Investigators found no evidence of Carmack-Belton having shoplifted anything from Chow's store.

"He did not shoplift anything," Lott said during a Monday news briefing, according to the outlet. "We have no evidence that he stole anything whatsoever."

Even if the teenager did steal something, Lott believes shooting the boy is unjustified.

"Regardless, even if he had shoplifted four bottles of water, which is what he initially took out the cooler and then he put them back, even if he had done that, that's not — that's not something you shoot anybody over, much less a 14-year-old," he added.

Deputies spoke to witnesses and also retrieved surveillance footage that captured Chow shooting the teenager in the back as he was running away.

For the state's self-defense law to apply, the shooter should not instigate the incident and should believe they are in imminent danger with no way to avoid it.

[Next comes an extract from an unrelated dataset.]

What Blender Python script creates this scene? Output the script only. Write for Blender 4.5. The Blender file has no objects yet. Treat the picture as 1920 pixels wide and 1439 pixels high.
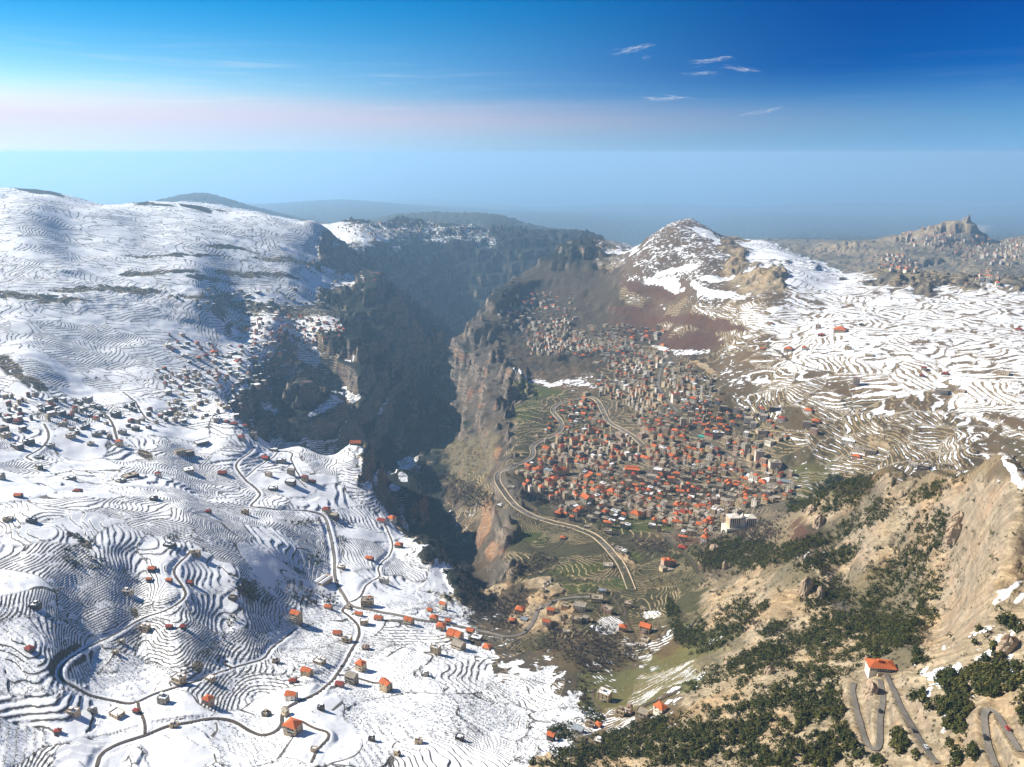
import bpy, math, random, time
import numpy as np
T0 = time.time()
R = math.radians
sc = bpy.context.scene
COL = sc.collection

# ------------------------------------------------------------------ camera, sky, sun, exposure
CAM_Z = 2000.0                       # metres above the sea
HFOV, PITCH = R(66.0), R(16.3)
F = 960 / math.tan(HFOV / 2)         # focal length in photo pixels
cam_d = bpy.data.cameras.new('camera')
cam_d.angle = HFOV
cam_d.clip_start, cam_d.clip_end = 1.0, 400000.0
cam = bpy.data.objects.new('camera', cam_d)
COL.objects.link(cam)
cam.location = (0, 0, CAM_Z)
cam.rotation_euler = (math.pi / 2 - PITCH, 0, 0)
sc.camera = cam

SUN_AZ, SUN_EL = R(-69), R(34)       # azimuth from +Y, negative = to the left
sun_dir = np.array([math.sin(SUN_AZ) * math.cos(SUN_EL), math.cos(SUN_AZ) * math.cos(SUN_EL), math.sin(SUN_EL)])
sun_l = bpy.data.lights.new('sun', 'SUN')
sun_l.energy, sun_l.angle, sun_l.color = 5.0, R(0.53), (1.0, 0.94, 0.83)
sun = bpy.data.objects.new('sun', sun_l)
COL.objects.link(sun)
from mathutils import Vector
sun.rotation_euler = Vector(sun_dir).to_track_quat('Z', 'Y').to_euler()

world = bpy.data.worlds.new('World')
sc.world = world
world.use_nodes = True
sc.view_settings.view_transform = 'Standard'
sc.view_settings.look = 'None'
sc.view_settings.exposure = 0.8
sc.view_settings.gamma = 1.0
sc.view_settings.use_curve_mapping = False
sc.cycles.use_denoising = True
sc.cycles.max_bounces = 5
sc.cycles.diffuse_bounces = 2
sc.cycles.glossy_bounces = 1
sc.cycles.transmission_bounces = 1
sc.cycles.volume_bounces = 1
sc.cycles.transparent_max_bounces = 64
sc.cycles.use_adaptive_sampling = True
sc.cycles.adaptive_threshold = 0.015
sc.cycles.caustics_reflective = sc.cycles.caustics_refractive = False


class NT:
    """small helper to write node trees"""
    def __init__(self, tree):
        self.t = tree
        tree.nodes.clear()

    def n(self, typ, ins=None, **props):
        nd = self.t.nodes.new(typ)
        for k, v in props.items():
            setattr(nd, k, v)
        for k, v in (ins or {}).items():
            s = nd.inputs[k]
            if isinstance(v, bpy.types.NodeSocket):
                self.t.links.new(v, s)
            else:
                if s.type == 'RGBA' and len(v) == 3:
                    v = (*v, 1.0)
                s.default_value = v
        return nd

    def math(self, op, a, b=0.0, c=0.0, clamp=False):
        return self.n('ShaderNodeMath', {0: a, 1: b, 2: c}, operation=op, use_clamp=clamp).outputs[0]

    def mix(self, f, a, b, blend='MIX'):
        return self.n('ShaderNodeMix', {0: f, 6: a, 7: b}, data_type='RGBA', blend_type=blend).outputs[2]

    def ramp(self, x, lo, hi, a=0.0, b=1.0, smooth=True):
        return self.n('ShaderNodeMapRange', {'Value': x, 'From Min': lo, 'From Max': hi, 'To Min': a, 'To Max': b},
                      interpolation_type='SMOOTHSTEP' if smooth else 'LINEAR', clamp=True).outputs[0]

    def noise(self, vec, scale, detail=3.0, rough=0.55, dist=0.0, dims='3D'):
        return self.n('ShaderNodeTexNoise', {'Vector': vec, 'Scale': scale, 'Detail': detail, 'Roughness': rough,
                                             'Distortion': dist}, noise_dimensions=dims).outputs[0]

    def attr(self, name):
        return self.n('ShaderNodeAttribute', attribute_name=name)


def build_world():
    w = NT(world.node_tree)
    sky = w.n('ShaderNodeTexSky', sky_type='NISHITA', sun_disc=False)
    sky.sun_elevation, sky.sun_rotation = SUN_EL, -SUN_AZ
    sky.altitude, sky.air_density, sky.dust_density, sky.ozone_density = 2000, 1.0, 0.35, 2.2
    d = w.n('ShaderNodeTexCoord').outputs['Generated']
    sep = w.n('ShaderNodeSeparateXYZ', {0: d})
    x, y, z = sep.outputs
    # deep, saturated winter blue
    hs = w.n('ShaderNodeHueSaturation', {'Hue': 0.492, 'Saturation': 1.6, 'Value': 1.0, 'Color': sky.outputs[0]}).outputs[0]
    s01 = w.n('ShaderNodeVectorMath', {0: hs, 3: 0.1}, operation='SCALE').outputs[0]
    gm = w.n('ShaderNodeGamma', {'Color': s01, 'Gamma': 1.35}).outputs[0]
    gm = w.n('ShaderNodeVectorMath', {0: gm, 3: 4.6}, operation='SCALE').outputs[0]
    # the air is darkest and most polarised square to the sun
    sund = w.n('ShaderNodeVectorMath', {0: d, 1: tuple(sun_dir)}, operation='DOT_PRODUCT').outputs['Value']
    gm = w.mix(w.math('POWER', w.ramp(sund, .0, .86), 1.15), w.mix(1.0, gm, (.02, .35, .66), 'MULTIPLY'), w.mix(1.0, gm, (6.4, 3.5, 2.9), 'MULTIPLY'))
    gm = w.mix(w.math('MULTIPLY', w.ramp(z, .16, .0), w.ramp(sund, .75, .25)), gm, w.mix(1.0, gm, (.35, .72, 1.15), 'MULTIPLY'))
    gm = w.mix(w.math('MULTIPLY', w.ramp(z, .10, .0), w.ramp(sund, .7, .1)), gm, (1.0, 2.5, 4.3))
    dotp = w.n('ShaderNodeVectorMath', {0: d, 1: (math.sin(SUN_AZ), math.cos(SUN_AZ), 0.0)}, operation='DOT_PRODUCT').outputs['Value']
    # thin smog layer over the sea, pinkish, and streaks of cirrus
    n1 = w.noise(w.n('ShaderNodeVectorMath', {0: d, 1: (2.0, 2.0, 30.0)}, operation='MULTIPLY').outputs[0], 2.0, 4, 0.6)
    zz = w.math('ADD', z, w.math('MULTIPLY', w.math('SUBTRACT', n1, 0.5), 0.016))
    top = w.math('ADD', 0.048, w.math('MULTIPLY', dotp, 0.012))
    band = w.math('MULTIPLY', w.ramp(w.math('SUBTRACT', zz, top), 0.020, -0.022), w.ramp(dotp, -0.32, 0.55, 0.0, 0.85))
    pink = w.mix(w.ramp(z, 0.008, 0.045), (3.2, 4.7, 6.3), (4.3, 4.2, 5.5))
    pink = w.n('ShaderNodeVectorMath', {0: pink, 3: w.ramp(dotp, -0.2, 0.85, 0.42, 1.0)}, operation='SCALE').outputs[0]
    c1 = w.mix(band, gm, pink)
    cv = w.n('ShaderNodeVectorMath', {0: d, 1: (3.0, 3.0, 55.0)}, operation='MULTIPLY').outputs[0]
    n2 = w.noise(cv, 1.6, 6, 0.62, 0.6)
    streak = w.math('MULTIPLY', w.ramp(n2, 0.5, 0.8), w.math('MULTIPLY', w.ramp(z, 0.13, 0.075), w.ramp(z, 0.03, 0.06)))
    streak = w.math('MULTIPLY', streak, w.ramp(dotp, 0.25, 0.8, 0.04, 0.5))
    c2 = w.mix(streak, c1, (5.2, 5.4, 5.6))
    bg = w.n('ShaderNodeBackground', {'Color': c2, 'Strength': 0.1})
    out = w.n('ShaderNodeOutputWorld', {'Surface': bg.outputs[0]})


build_world()

# ------------------------------------------------------------------ noise in numpy
_rng = np.random.RandomState(7)
_perm = _rng.permutation(512).astype(np.int32)
_ga = (_rng.rand(512) * 2 * np.pi).astype(np.float32)
_gx, _gy = np.cos(_ga), np.sin(_ga)


def pn(x, y, seed=0):
    """gradient noise, about -1..1"""
    xi, yi = np.floor(x).astype(np.int32), np.floor(y).astype(np.int32)
    xf, yf = (x - xi).astype(np.float32), (y - yi).astype(np.float32)
    u, v = xf * xf * xf * (xf * (xf * 6 - 15) + 10), yf * yf * yf * (yf * (yf * 6 - 15) + 10)

    def g(ix, iy, fx, fy):
        h = _perm[(_perm[(ix + seed * 57) & 511] + iy) & 511]
        return _gx[h] * fx + _gy[h] * fy
    a, b = g(xi, yi, xf, yf), g(xi + 1, yi, xf - 1, yf)
    c, d = g(xi, yi + 1, xf, yf - 1), g(xi + 1, yi + 1, xf - 1, yf - 1)
    return ((a + (b - a) * u) + ((c + (d - c) * u) - (a + (b - a) * u)) * v) * 1.5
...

However, evidence in the teenager's case shows otherwise, ABC News reported.

"You don't shoot somebody in the back that is not a threat to you," the sheriff said, as reported by the outlet. "Same standard the cops live by."

Complaints about shoplifting have come from Chow's store several times in the last few years and some of them have reportedly escalated to shoving or scuffling. But the previous incidents never resulted in Chow facing charges, Lott noted further.

The store owner was arrested and made his first court appearance Tuesday.